The second part of the ThinkTank in Japan then workshopped some of this hypothesis, with one group working on “Empowering the Longtail with AI”. Their core finding was that the industry should seek to “develop standardized protocols for training Large Language Models so as to understand micro service providers needs and integrate them seamlessly with existing technology.”
That is easier said than done – especially in a competitive environment but let’s roll with it for now because this is where it got really interesting. The working group landed on Destination Marketing Organizations (DMOs) as being the lynchpin here. Specifically, the group suggested that DMOs should “reallocate funds from traditional ads to technology development”.
This may seem like a strange role for the DMO to play in the way we currently think of how most DMO’s operate, but in actually achieving their mission, it makes perfect sense. If we assume the role of the DMO is to assist all their tourism suppliers in finding markets equally and thereby creating sufficient economic impact for the country, then creating the conditions for the hypothesis above to be realized, is exactly what the DMO should be doing.
Actually, it helps the DMO also to make this switch also because no matter which DMO you are or what size you are, you always have 2 inevitable stakeholder questions you can just never avoid. The first, from your suppliers is “What have you done for me lately?” The second from all stakeholders is “What did you do with the money?” Taking this technology development approach in the right way can ensure the ability to answer both these questions definitively and by riding the AI wave through, which Tomotaka outlined as being a 35.5% CAGR through to 2030 opportunity, very likely ensures having some highly satisfying answers to both questions. This creates a huge opportunity for DMO’s to build a new standing inside the industry.
The working group also looked at the evolution of user interface and how that intersects with AI. Whilst this group who were mainly from North Asia zoomed in on the proliferation of chat platforms and their dominance in terms of consumer UI, in the West we might look at something like vertical video as being dominant.

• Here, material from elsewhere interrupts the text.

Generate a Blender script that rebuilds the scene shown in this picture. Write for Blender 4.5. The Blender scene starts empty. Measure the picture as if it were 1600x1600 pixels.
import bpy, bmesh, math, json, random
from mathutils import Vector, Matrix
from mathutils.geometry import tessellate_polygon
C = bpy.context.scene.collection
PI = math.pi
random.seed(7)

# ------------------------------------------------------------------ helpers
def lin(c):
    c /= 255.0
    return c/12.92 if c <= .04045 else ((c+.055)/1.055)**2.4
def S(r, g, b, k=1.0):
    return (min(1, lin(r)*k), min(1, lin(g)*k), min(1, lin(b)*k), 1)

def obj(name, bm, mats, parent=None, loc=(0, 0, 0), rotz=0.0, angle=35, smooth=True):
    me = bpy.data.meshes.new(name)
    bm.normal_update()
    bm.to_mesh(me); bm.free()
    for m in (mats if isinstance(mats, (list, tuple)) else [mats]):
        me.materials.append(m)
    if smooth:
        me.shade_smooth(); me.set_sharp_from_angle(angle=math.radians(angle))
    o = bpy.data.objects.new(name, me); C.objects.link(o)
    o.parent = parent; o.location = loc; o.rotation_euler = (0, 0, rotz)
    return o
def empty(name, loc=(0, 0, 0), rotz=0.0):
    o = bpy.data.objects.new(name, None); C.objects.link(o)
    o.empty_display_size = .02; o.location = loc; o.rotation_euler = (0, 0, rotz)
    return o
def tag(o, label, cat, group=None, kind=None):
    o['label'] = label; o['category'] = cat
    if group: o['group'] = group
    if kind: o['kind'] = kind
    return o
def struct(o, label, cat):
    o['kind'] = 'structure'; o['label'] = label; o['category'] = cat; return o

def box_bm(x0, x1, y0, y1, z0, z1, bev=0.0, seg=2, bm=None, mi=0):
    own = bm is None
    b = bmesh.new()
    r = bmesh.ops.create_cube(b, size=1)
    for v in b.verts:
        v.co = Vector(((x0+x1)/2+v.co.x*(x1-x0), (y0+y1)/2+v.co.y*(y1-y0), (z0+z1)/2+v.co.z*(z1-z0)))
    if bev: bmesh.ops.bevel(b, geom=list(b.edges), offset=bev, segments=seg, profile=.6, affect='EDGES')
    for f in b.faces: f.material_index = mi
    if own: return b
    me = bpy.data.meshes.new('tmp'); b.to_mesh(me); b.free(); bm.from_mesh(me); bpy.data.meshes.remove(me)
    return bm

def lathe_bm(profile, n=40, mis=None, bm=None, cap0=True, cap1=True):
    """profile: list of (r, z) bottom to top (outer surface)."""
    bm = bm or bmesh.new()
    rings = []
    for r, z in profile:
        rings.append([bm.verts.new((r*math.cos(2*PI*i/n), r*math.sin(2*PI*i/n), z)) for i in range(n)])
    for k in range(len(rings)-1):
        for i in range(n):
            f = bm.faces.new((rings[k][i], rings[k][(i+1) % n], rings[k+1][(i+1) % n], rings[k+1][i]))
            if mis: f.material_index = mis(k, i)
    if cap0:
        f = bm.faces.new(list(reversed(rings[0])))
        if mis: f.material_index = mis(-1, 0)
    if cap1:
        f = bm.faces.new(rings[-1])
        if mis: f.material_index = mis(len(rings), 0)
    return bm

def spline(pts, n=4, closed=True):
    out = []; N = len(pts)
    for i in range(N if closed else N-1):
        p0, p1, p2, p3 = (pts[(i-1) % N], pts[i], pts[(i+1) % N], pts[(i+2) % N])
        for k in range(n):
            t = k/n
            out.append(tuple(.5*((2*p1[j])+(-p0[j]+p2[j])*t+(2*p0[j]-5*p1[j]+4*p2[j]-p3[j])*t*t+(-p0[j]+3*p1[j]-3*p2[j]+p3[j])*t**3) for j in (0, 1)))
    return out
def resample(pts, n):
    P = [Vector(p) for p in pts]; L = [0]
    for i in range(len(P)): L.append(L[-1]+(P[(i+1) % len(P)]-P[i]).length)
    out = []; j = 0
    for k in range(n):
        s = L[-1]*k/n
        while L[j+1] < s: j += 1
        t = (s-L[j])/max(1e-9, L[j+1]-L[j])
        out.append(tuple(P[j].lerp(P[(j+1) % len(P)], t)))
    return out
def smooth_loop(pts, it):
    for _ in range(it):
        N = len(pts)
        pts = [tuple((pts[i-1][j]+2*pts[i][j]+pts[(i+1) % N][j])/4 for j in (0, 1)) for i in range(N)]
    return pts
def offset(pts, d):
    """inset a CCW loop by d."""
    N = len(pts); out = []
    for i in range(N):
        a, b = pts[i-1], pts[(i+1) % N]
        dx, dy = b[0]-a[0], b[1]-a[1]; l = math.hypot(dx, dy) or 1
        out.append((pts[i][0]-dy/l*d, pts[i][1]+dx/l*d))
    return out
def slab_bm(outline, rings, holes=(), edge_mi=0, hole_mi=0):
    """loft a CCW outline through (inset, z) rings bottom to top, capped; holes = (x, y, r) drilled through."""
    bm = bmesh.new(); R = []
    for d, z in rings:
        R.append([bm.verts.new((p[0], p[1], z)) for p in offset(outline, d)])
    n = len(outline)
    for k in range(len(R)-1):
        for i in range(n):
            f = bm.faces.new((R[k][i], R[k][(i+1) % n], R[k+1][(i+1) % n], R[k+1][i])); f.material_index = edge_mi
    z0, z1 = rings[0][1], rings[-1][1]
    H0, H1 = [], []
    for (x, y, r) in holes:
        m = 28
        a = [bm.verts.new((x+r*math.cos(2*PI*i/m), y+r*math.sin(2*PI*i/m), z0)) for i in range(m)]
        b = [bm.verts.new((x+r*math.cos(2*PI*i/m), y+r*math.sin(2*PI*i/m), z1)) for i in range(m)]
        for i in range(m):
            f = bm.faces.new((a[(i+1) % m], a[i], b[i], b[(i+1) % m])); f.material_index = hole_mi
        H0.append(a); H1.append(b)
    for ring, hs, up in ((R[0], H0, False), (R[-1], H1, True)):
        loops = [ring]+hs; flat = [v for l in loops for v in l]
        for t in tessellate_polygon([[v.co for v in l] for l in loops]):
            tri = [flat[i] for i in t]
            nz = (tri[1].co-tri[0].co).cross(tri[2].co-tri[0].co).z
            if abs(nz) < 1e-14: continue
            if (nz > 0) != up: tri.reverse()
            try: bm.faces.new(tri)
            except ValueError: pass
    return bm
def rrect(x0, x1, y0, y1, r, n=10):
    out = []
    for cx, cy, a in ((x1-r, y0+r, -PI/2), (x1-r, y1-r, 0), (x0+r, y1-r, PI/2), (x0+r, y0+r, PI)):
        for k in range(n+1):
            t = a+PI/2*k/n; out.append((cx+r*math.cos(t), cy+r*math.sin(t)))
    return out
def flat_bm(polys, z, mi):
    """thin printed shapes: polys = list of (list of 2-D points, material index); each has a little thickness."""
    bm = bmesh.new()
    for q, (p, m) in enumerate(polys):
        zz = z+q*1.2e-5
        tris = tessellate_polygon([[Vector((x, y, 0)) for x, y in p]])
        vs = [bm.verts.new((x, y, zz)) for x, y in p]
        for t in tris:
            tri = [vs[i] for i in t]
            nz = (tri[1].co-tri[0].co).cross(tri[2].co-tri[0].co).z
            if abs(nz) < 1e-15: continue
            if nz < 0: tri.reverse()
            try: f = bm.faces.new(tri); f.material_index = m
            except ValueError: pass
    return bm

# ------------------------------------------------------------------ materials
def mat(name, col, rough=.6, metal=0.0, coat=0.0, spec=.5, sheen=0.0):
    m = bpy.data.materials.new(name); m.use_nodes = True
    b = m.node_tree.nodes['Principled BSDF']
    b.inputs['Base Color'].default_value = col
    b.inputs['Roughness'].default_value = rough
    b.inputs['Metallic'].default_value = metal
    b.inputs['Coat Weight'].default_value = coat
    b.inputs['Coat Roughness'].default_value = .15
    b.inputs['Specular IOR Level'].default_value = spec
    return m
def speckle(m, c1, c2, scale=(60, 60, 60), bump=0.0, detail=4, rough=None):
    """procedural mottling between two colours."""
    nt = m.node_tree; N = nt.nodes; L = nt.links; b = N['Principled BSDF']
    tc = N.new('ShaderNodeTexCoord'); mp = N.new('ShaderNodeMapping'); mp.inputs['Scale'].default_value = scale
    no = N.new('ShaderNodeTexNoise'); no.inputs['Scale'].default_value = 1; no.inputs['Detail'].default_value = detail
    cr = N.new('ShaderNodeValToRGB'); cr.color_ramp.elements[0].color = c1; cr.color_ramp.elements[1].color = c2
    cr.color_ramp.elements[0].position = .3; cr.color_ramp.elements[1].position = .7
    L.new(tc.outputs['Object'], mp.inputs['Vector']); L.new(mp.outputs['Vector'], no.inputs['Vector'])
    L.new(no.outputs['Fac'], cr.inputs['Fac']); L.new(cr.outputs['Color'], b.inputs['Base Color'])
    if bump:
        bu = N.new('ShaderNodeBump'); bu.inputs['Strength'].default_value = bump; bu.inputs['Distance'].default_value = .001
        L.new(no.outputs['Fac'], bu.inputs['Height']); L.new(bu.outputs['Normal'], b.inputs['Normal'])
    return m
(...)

To quote Mr. Hirabayashi from the report, “AI could bring back power to suppliers…and the structure of industry could change dramatically. The report goes on however with a warning “The quandary is whether suppliers are ready to seize the opportunity.” They almost certainly won’t be able to seize it alone, so the same question and quandary I suspect also goes to the DMO’s who have been identified as the organizations best situated to support it. Do DMO’s even want this role and responsibility? I’m sure some will relish it.